Sure, I basically agree that condemning is pointless and am not interested in condemning anyone. That’s not what climate science is about. I guess that’s maybe more what happens in the political spheres? Idk

Just regarding the 5-10% accuracy thing (and without meaning to nitpick, just explaining what assumption I’m making from what you said); I guess you meant more than 5-10% accuracy because if you’re yet to find data with less than 5-10% accuracy that means you’ve only found data that’s more accurate than that.

If you’ve not found data that’s more accurate than 5-10% you might want to check again. The CO2 analyzer that was installed at Mauna Loa (an active volcano) uses a technique called Cavity Ring-Down Spectroscopy (CRDS). (Prior to this, an analyzer was used based on infrared absorption). CDRS I think is about 99% accurate and infrared absorption I am not too certain of but I’m sure it’s more than 5-10%.

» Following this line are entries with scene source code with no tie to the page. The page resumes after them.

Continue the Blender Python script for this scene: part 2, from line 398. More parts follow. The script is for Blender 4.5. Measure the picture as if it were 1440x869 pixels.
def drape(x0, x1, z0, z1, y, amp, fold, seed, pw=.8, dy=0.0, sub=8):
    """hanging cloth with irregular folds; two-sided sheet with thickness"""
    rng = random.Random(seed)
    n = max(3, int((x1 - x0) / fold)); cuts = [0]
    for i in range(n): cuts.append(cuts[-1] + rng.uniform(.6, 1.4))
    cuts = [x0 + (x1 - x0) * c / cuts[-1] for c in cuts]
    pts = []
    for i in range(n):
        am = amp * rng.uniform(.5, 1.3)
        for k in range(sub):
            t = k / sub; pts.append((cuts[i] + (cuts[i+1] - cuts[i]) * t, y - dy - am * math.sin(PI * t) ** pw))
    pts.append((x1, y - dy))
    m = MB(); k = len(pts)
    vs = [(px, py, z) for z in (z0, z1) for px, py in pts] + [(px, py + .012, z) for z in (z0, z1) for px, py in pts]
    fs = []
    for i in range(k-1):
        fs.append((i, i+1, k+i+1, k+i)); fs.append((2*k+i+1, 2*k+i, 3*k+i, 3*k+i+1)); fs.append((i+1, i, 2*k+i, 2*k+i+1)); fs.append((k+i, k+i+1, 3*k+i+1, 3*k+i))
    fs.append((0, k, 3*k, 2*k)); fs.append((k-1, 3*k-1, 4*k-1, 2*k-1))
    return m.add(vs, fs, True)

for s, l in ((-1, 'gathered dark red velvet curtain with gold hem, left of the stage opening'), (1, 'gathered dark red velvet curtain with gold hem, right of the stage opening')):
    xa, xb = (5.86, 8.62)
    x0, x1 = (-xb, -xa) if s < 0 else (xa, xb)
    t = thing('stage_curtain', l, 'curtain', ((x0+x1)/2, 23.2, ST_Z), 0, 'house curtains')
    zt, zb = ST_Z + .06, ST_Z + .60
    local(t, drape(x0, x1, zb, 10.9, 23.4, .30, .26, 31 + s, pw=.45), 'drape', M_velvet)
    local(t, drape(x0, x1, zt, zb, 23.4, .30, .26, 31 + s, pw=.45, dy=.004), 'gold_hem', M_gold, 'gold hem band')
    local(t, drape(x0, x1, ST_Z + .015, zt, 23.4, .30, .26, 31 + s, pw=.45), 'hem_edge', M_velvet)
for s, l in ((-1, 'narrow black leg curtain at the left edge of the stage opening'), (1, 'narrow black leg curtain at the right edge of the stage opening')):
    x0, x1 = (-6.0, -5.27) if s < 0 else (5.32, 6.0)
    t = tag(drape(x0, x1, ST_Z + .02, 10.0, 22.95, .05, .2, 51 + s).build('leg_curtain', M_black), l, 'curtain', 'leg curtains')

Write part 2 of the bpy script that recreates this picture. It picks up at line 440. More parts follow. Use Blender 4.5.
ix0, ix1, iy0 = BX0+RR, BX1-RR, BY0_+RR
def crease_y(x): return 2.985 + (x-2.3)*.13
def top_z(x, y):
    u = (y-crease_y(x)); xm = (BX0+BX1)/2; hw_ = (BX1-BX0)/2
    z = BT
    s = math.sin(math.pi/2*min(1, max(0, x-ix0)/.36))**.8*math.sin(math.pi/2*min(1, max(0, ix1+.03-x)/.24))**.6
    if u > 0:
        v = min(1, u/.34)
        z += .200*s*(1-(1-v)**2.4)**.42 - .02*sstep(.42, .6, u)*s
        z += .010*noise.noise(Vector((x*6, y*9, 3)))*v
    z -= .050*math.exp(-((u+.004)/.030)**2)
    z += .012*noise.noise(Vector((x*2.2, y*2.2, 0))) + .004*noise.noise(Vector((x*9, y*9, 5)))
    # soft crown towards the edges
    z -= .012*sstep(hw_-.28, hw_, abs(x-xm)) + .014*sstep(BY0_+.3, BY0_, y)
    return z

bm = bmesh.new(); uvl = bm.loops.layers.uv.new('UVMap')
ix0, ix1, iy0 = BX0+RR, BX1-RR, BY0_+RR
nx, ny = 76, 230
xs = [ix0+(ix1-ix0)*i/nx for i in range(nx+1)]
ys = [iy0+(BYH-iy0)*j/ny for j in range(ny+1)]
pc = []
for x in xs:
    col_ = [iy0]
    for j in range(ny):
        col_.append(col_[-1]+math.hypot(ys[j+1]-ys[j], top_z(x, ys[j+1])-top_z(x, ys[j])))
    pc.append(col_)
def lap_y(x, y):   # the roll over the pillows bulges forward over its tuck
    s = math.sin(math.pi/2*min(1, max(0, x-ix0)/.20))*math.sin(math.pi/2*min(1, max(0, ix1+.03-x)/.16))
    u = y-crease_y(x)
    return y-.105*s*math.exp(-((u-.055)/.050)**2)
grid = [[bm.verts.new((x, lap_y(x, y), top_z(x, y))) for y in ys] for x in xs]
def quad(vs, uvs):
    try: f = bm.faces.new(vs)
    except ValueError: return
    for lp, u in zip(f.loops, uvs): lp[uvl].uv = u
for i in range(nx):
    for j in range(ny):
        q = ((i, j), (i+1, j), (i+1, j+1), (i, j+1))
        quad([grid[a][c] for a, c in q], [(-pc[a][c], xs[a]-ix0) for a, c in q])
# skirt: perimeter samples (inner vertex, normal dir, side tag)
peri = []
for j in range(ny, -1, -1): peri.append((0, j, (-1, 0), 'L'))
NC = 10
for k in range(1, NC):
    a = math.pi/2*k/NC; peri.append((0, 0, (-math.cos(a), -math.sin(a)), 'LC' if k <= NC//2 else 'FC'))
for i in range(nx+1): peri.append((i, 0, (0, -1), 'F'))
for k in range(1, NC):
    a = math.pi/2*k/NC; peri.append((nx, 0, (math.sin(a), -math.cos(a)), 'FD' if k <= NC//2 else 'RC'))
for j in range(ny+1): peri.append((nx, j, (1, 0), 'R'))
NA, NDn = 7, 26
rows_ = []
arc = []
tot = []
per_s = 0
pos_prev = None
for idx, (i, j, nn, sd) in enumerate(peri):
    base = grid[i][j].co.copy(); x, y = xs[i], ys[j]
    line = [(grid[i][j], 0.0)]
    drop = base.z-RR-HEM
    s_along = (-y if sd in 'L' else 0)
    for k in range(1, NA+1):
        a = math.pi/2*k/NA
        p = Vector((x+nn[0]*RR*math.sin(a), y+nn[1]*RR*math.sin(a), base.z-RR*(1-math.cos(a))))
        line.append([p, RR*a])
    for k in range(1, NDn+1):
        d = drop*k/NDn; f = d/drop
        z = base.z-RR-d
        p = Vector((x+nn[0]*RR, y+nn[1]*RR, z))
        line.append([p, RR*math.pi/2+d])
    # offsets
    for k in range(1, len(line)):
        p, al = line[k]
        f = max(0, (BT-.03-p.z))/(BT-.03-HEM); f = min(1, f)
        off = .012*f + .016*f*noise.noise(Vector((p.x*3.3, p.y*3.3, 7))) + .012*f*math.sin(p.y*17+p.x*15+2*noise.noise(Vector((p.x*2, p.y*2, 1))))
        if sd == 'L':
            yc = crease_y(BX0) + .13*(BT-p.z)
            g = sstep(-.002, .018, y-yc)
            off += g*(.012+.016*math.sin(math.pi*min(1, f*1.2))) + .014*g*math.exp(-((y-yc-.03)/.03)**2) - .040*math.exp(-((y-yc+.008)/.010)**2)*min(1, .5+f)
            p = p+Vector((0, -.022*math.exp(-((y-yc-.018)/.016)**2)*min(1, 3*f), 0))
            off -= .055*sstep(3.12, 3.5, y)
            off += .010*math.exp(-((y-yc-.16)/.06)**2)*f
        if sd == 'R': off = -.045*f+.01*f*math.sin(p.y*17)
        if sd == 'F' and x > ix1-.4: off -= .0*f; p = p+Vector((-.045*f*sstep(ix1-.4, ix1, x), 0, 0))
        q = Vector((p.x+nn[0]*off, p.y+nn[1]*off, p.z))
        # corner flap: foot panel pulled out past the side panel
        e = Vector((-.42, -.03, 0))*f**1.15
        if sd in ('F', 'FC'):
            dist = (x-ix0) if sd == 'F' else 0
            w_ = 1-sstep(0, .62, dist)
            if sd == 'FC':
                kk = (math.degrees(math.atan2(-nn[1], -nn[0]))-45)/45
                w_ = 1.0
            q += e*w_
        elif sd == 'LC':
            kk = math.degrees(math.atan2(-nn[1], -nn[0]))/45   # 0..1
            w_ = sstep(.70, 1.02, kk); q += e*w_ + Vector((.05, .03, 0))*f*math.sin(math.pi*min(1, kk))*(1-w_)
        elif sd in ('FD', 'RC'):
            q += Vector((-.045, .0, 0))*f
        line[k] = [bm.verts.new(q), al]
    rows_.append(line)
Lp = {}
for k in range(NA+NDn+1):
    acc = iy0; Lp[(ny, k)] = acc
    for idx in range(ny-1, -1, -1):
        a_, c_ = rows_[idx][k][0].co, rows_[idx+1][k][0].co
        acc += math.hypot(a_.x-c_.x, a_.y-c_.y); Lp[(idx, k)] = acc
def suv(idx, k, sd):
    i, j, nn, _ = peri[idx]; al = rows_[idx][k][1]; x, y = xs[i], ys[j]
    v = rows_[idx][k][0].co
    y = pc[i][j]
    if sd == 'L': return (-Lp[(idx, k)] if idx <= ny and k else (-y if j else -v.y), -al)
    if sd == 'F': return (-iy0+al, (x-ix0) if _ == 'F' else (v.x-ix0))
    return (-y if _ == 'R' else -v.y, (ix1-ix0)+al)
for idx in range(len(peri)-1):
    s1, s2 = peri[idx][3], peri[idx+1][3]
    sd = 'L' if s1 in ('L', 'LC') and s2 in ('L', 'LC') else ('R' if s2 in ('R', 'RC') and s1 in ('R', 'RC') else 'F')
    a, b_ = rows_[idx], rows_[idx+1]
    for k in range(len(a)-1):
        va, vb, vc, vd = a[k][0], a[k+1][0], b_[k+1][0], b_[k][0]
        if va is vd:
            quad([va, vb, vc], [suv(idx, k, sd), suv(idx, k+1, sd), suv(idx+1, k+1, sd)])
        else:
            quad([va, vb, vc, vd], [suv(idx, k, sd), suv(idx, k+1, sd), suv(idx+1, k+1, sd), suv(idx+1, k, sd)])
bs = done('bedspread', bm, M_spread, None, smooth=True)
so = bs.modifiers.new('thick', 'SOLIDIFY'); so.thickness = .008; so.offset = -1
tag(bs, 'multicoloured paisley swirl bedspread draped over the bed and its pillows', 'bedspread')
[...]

They measure the amount of CO2 in the atmosphere. It doesn’t really matter if it’s coming from humans or not (incidentally, some of it is, but that’s irrelevant). The point is that we know the effect of more CO2 in the system is that the planet warms, and having modelled that we understand that’s going to cause problems for us. There’s things we can do about it like carbon capture and switching from fossil fuels. Which is cool.